В это время И. Ф. Вардуль хотел создать коллективную грамматику японского языка. Работа по разным причинам полностью не осуществилась, удалось написать лишь первый том, где Старостину принадлежат разделы по фонологии и акцентуации. Он, кроме всего прочего, был выдающимся специалистом в этих областях, пройдя школу в студенческих экспедициях; компаративное изучение многих языков он значительно продвинул за счет изучения их ударения и тона, часто до него изученных плохо. Свои разделы он закончил к 1982 г., но по не зависящим от него причинам (И. Ф. Вардуль был недоволен своей частью работы и многократно ее переделывал) книга вышла лишь в 2000 г., уже после смерти ее инициатора и главного редактора, но еще при жизни Сергея Анатольевича. А теперь из трех авторов остался я один.
Еще меньше повезло другой работе Старостина тех лет, писавшейся в 1983 г. на моих глазах. Годом раньше я был призван на два месяца в Военный институт (ныне университет), где благодаря знакомым преподавателям вместо отправления в летний лагерь ходил в институт, как на работу, ночуя дома, и за положенный срок написал учебник «Теоретическая грамматика японского языка». Через год так же призвали Старостина, и я договорился с теми же преподавателями об аналогичной его работе по написанию учебника истории японского языка. Работа была сделана (я единственный раз в жизни работал со Старостиным как ответственный редактор) и, по-видимому, залегла где-то в недрах Военного института, где многое строго засекречивалось. Про свой учебник я в 1991 г. совершенно случайно узнал, что тремя годами раньше он вышел (экземпляр книги получил еще через десяток лет), а судьбу учебника Старостина не знаю до сих пор.
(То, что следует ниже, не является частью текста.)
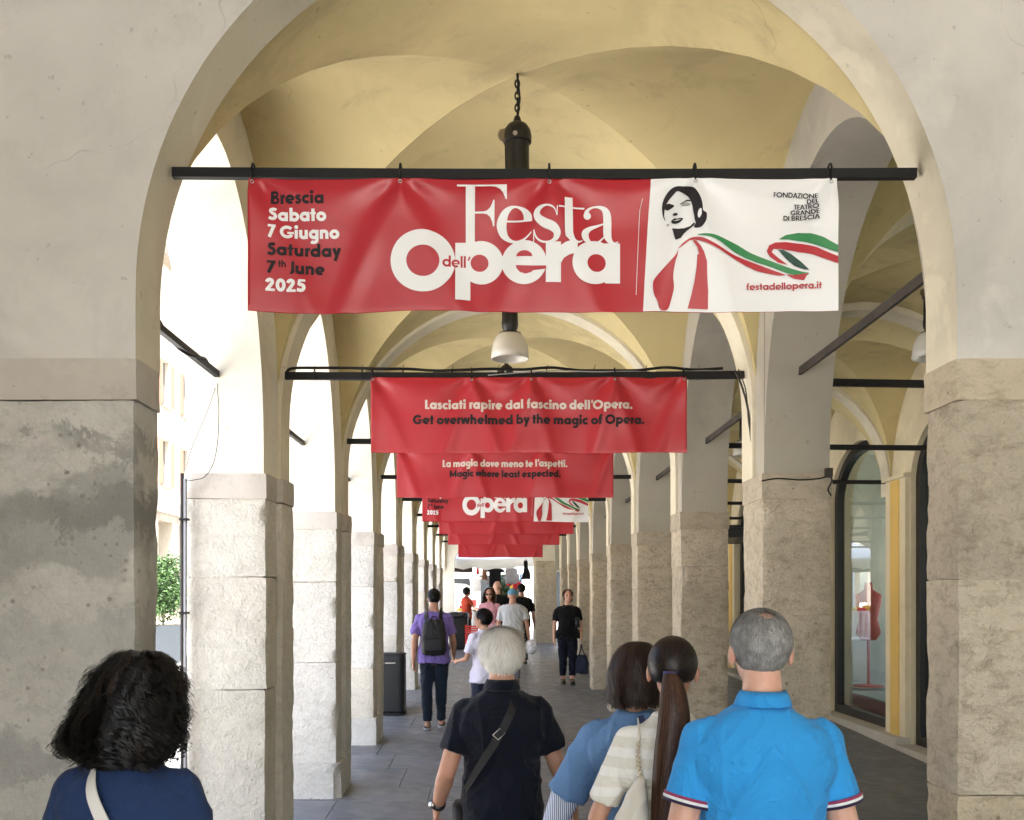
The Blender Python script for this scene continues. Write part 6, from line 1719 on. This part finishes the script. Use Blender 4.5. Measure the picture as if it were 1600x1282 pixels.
# ---------------------------------------------------------------- buildings round the square
M_fac = plaster('cream_facade', (.40, .35, .27), (.5, .43, .34), .4, scale=.3, bmp=.004, cracks=False); M_fac2 = plaster('pale_facade', (.55, .52, .46), (.5, .46, .4), .4, scale=.3, bmp=.004, cracks=False)
M_shut = plain('terracotta_shutter', (.27, .155, .10), .7); M_stn = plaster('weathered_cornice', (.22, .19, .15), (.22, .2, .17), .7, scale=1, bmp=.004, cracks=False); M_pane = plain('dark_pane', (.04, .05, .06), .08)
M_roof = plain('roof_tiles', (.30, .14, .09), .8, var=.3)
def house(label, axis, c, lo, hi, hgt, mat, bays, seed, z0=0.0, floor0=6.2, depth=10, back=1, arcade=True):
    """a long facade in the plane axis = c, facing back toward the arcade"""
    B = empty('building', label, 'building', (c, (lo + hi) / 2, z0) if axis == 'x' else ((lo + hi) / 2, c, z0))
    def bx(name, s0, s1, t0, t1, za, zb, m, par=B):
        mb = MB()
        if axis == 'x': mb.box(min(c - back * t1, c - back * t0), max(c - back * t1, c - back * t0), s0, s1, za, zb)
        else: mb.box(s0, s1, min(c + back * t0, c + back * t1), max(c + back * t0, c + back * t1), za, zb)
        return mb.obj(name, m, par)
    step = (hi - lo) / bays; ww = step * .36
    zs = [floor0 + .7 + 3.6 * k for k in range(int((hgt - floor0) / 3.6))]
    # the wall: piers and spandrels round real openings
    mb = MB()
    def add(s0, s1, t0, t1, za, zb):
        if axis == 'x': mb.box(min(c - back * t1, c - back * t0), max(c - back * t1, c - back * t0), s0, s1, za, zb)
        else: mb.box(s0, s1, min(c + back * t0, c + back * t1), max(c + back * t0, c + back * t1), za, zb)
    zc = floor0
    for z in zs: add(lo, hi, 0, .5, zc, z); zc = z + 2.1
    add(lo, hi, 0, .5, zc, hgt)
    for z in zs:
        for i in range(bays + 1):
            s0 = lo + i * step - (step - ww) / 2; s1 = s0 + (step - ww); add(max(lo, s0), min(hi, s1), 0, .5, z + .001, z + 2.099)
    add(lo, hi, .5, depth, floor0, hgt - .01); add(lo, hi, 3.2, depth, z0 - 1, floor0 - .01)
    mb.obj('wall', mat, B)
    bx('cornice', lo - .2, hi + .2, -.55, .1, hgt, hgt + .5, M_stn); bx('string_course', lo, hi, -.10, .02, floor0 - .55, floor0 - .02, M_stn); bx('soffit', lo, hi, -.02, 3.2, floor0 - .9, floor0 - .56, M_stn)
    bx('roof', lo - .3, hi + .3, -.7, depth, hgt + .5, hgt + .9, M_roof)
    if arcade:
        for i in range(0, bays + 1): bx('arcade_pier', lo + i * step - .45, lo + i * step + .45, 0, .7, z0 - 1, floor0 - .9, mat)
        for z in (z0,): bx('shop_front', lo + .5, hi - .5, 3.12, 3.19, z0, floor0 - 1.6, M_pane)
    for z in zs:
        for i in range(bays):
            m = lo + (i + .5) * step
            wn = bx('window', m - ww / 2, m + ww / 2, .22, .26, z, z + 2.1, M_pane)
            bx('sill', m - ww / 2 - .12, m + ww / 2 + .12, -.14, .2, z - .10, z - .001, M_stn, wn)
            for sg_ in (-1, 1):
                a_ = m + sg_ * (ww / 2 + ww * .27); sh = bx('shutter', a_ - ww * .25, a_ + ww * .25, -.065, -.003, z + .02, z + 2.08, M_shut, B)
                for k in range(5): pass
                lb = MB()
                for k in range(20):
                    zz = z + .12 + k * .095
                    if axis == 'x': lb.box(c + back * .066, c + back * .085, a_ - ww * .21, a_ + ww * .21, zz, zz + .05)
                    else: lb.box(a_ - ww * .21, a_ + ww * .21, c - back * .085, c - back * .066, zz, zz + .05)
                tag(lb.obj('louvre', M_shut, sh), kind='stuff')
    return B
house('cream building with terracotta shutters across the square, seen past the left pier', 'x', -15.0, 30, 66, 17, M_fac, 12, 1, sqz(45), 6.3)
house('pale building at the far end of the street behind the market', 'y', 62, -14, 26, 14, M_fac2, 10, 2, mz(62), 5.2, arcade=True)
house('pale building far to the left, side on to the square', 'x', -34.0, -30, 28, 15, M_fac2, 16, 3, sqz(0), 5.5)
# ---------------------------------------------------------------- tree in a pot
def leafy(name, label, cat, base, rx, rz, n, seed, leaf, mats, trunk=True, stems=3):
    T_ = empty(name, label, cat, base); rnd = random.Random(seed); base = Vector(base)
    mbt = MB()
    for k in range(stems):
        a = 2 * math.pi * k / stems; mbt.tube(smooth_open([tuple(base), tuple(base + V(.05 * math.cos(a), .05 * math.sin(a), rz * .6)), tuple(base + V(rx * .4 * math.cos(a), rx * .4 * math.sin(a), rz * 1.3))], 4), [.03 - .002 * i for i in range(9)], 7)
    mbt.obj('trunk', M_twig, T_, True)
    vs = []; fs = []; mi = []
    cl = [(V(rnd.gauss(0, .5), rnd.gauss(0, .5), rnd.gauss(0, .5)), rnd.uniform(.3, .5)) for _ in range(34)]
    for i in range(n):
        c, r_ = cl[i % len(cl)]; c = c if c.length < 1 else c.normalized(); v = V(rnd.gauss(0, 1), rnd.gauss(0, 1), rnd.gauss(0, 1)).normalized() * r_ * rnd.random() ** .35
        p = c * .78 + v; q = base + V(p.x * rx, p.y * rx, rz + p.z * rz * .95)
        d = V(rnd.gauss(0, 1), rnd.gauss(0, 1), rnd.gauss(-.3, .7)).normalized(); s_ = d.cross(V(rnd.gauss(0, 1), rnd.gauss(0, 1), 1)).normalized(); l_ = leaf * rnd.uniform(.6, 1.3); b = len(vs); up = d.cross(s_) * l_ * .12
        vs += [q, q + d * l_ * .5 + s_ * l_ * .28 + up, q + d * l_, q + d * l_ * .5 - s_ * l_ * .28 + up]; fs += [(b, b + 1, b + 2), (b, b + 2, b + 3)]; k = rnd.choice((0, 0, 1)); mi += [k, k]
    o = mesh('foliage', vs, fs, mats, T_, False, mi); o['kind'] = 'stuff'; return T_
M_leaf = plain('leaf_green', (.024, .060, .012), .5, var=.2); M_leaf2 = plain('leaf_light_green', (.045, .095, .02), .5, var=.2)
pd = 27.0; px_ = at(255, pd); gz = sqz(pd)
pot = empty('planter', 'tall square grey planter holding the green bush across the square', 'planter', (px_, pd, gz))
M_pot = plain('grey_planter_resin', (.022, .029, .037), .5)
vs = []; 
for z, r_ in ((0, .42), (1.0, .55), (1.0, .48), (.90, .47)):
    for k in range(4): a = R(45 + 90 * k + 28); vs.append(V(px_ + r_ * 1.2 * math.cos(a), pd + r_ * 1.2 * math.sin(a), gz + z))
mesh('pot', vs, [(3, 2, 1, 0)] + [(i * 4 + k, i * 4 + (k + 1) % 4, i * 4 + 4 + (k + 1) % 4, i * 4 + 4 + k) for i in range(3) for k in range(4)], M_pot, pot)
mesh('soil', [vs[12], vs[13], vs[14], vs[15]], [(0, 1, 2, 3)], M_joint, pot)
leafy('bush', 'dense green bush growing in the grey planter seen past the left pier', 'bush', (px_, pd, gz + .9), .72, 1.02, 9000, 4, .09, [M_leaf, M_leaf2])
leafy('potted_plant', 'green plant standing behind the market stall', 'plant', (at(789, 31.5), 31.5, mz(31.5) + .6), .45, .7, 2500, 6, .10, [M_leaf, M_leaf2])
# ---------------------------------------------------------------- shop things
sg = empty('shop_sign', 'dark projecting shop canopy box high on the right aisle wall', 'shop sign', (X(XW) - .4, Y(6.9), Z(700)))
a = P(1178, 830, 6.6)
MB().box(X(XW) - .75, X(XW) - .02, Y(6.3), Y(7.1), Z(600), Z(690)).obj('sign_box', M_frame, sg); MB().box(X(XW) - .80, X(XW) - .02, Y(6.25), Y(7.15), Z(690), Z(715)).obj('sign_cap', M_frame, sg)
# window display: red mannequin with a white strip, on a stand
M_man = plain('red_display_fabric', (.45, .02, .02), .5); M_disp = plain('pale_display_plinth', (.45, .47, .44), .5)
mx, my = X(XW) + .75, Y(5.42); gz_ = fz(my)
mn = empty('dress_form', 'red dress form on a stand inside the nearest full shop window', 'dress form', (mx, my, gz_))
mb = MB(); loft(mb, [(gz_ + .95, .10, .08, mx, my), (gz_ + 1.05, .17, .12, mx, my), (gz_ + 1.25, .13, .10, mx, my), (gz_ + 1.45, .17, .13, mx, my), (gz_ + 1.58, .18, .10, mx, my), (gz_ + 1.66, .06, .06, mx, my), (gz_ + 1.76, .05, .05, mx, my)]); mb.obj('torso', M_man, mn, True)
mb = MB(); mb.tube([V(mx, my, gz_ + .3), V(mx, my, gz_ + .96)], .02, 10); mb.lathe([(0, .33), (.2, .32), (.22, .30), (0, .3)], V(mx, my, gz_), 20); mb.obj('stand', M_man, mn)
dp = empty('display_plinth', 'low display platform with a red front inside the shop window', 'display platform', (mx, my, gz_)); MB().box(X(XW) + .35, X(XW) + 1.6, Y(4.5), Y(5.9), gz_ + .0, gz_ + .26).obj('platform', M_disp, dp); MB().box(X(XW) + .335, X(XW) + .349, Y(4.5), Y(5.9), gz_ + .0, gz_ + .24).obj('red_front', M_man, dp)
rk = empty('clothes_rail', 'clothes rail with garments inside the second shop window', 'clothes rail', (X(XW) + 1.2, Y(4.0), fz(Y(4))))
mb = MB(); z_ = fz(Y(4)); mb.tube([V(X(XW) + 1.2, Y(3.45), z_ + .0), V(X(XW) + 1.2, Y(3.45), z_ + 1.6), V(X(XW) + 1.2, Y(4.05), z_ + 1.6), V(X(XW) + 1.2, Y(4.05), z_)], .015, 8); mb.obj('rail', M_metal, rk)
for k in range(7):
    mb = MB(); yy = Y(3.5) + k * .2; loft(mb, [(z_ + .7, .22, .04, X(XW) + 1.2, yy), (z_ + 1.4, .22, .045, X(XW) + 1.2, yy), (z_ + 1.52, .08, .03, X(XW) + 1.2, yy)], 16); tag(mb.obj('shop_garment', (M_wht, M_gg, M_blk, M_ylw)[k % 4], None, True), ('white', 'grey', 'black', 'yellow')[k % 4] + ' garment on the clothes rail inside the shop', 'garment', 'garments on the shop rail')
Сам он, кажется, не интересовался этой судьбой: работа была подневольной, а тематика учебника была не совсем ему близка, поскольку в основном надо было писать не о компаративистике, а об истории языка письменного периода (для Японии с VIII в.).
И еще один эпизод, с которым у меня больше всего связано воспоминаний о Старостине. Весной 1978 г. работавший тогда с нами в одном отделе А. Н. Барулин загорелся идеей найти на Сахалине айнов (которых когда-то в Японии изучал Н. А. Невский, а на Сахалине наблюдал А. П. Чехов). Было известно, что после присоединения в 1945 г. Южного Сахалина к СССР остававшиеся там немногочисленные айны уехали в Японию, но кого-то видели и позже и даже пытались не очень квалифицированно изучать. Благодаря энергии Барулина сформировалась экспедиция, куда также вошли И. И. Пейрос, Старостин и я. Весь август мы провели на Сахалине, изъездив значительную его часть. Помню, как мы ехали из поселка Ноглики в город Оху на «самом медленном в мире поезде», как его называли (180 километров он покрывал за сутки). Мы купили билеты, но оказалось, что в единственном вагоне, где можно было лежать (почему-то не поперек, а вдоль полок), имелось для нас лишь три места, а кому-то одному надо было переходить в сидячий вагон. Бросили жребий, и не повезло Старостину. Мы как-то выспались, а утром узнали, что наш коллега оказался в окружении страшного, потерявшего человеческий облик оборванца и не мог заснуть ни на минуту.
Айны, знавшие свой язык, однако, так и не обнаружились (последний из безусловных носителей языка, как оказалось, умер в инвалидном доме г. Анива, куда мы заезжали с Барулиным, тремя годами раньше). Старостин первый отказался от поисков с неизвестным результатом и решил заняться делом, раз уж мы на Сахалине. Возле Охи жили нивхи, и он отправился вместе с Пейросом изучать их диалекты. Барулин еще некоторое время занимался поисками, а потом в поисковой группе, так ничего и не добившейся, остался лишь я, не имевший опыта полевой работы, а остальные во главе со Старостиным занялись исследовательской деятельностью. Помимо нивхов, они занялись корейскими диалектами (на Сахалине живет немало корейцев, причем родом из разных частей Кореи, поэтому можно было изучать разные диалекты). Нивхский материал потом так и не был Старостиным использован, а вот корейские данные вошли в книгу о происхождении японского языка.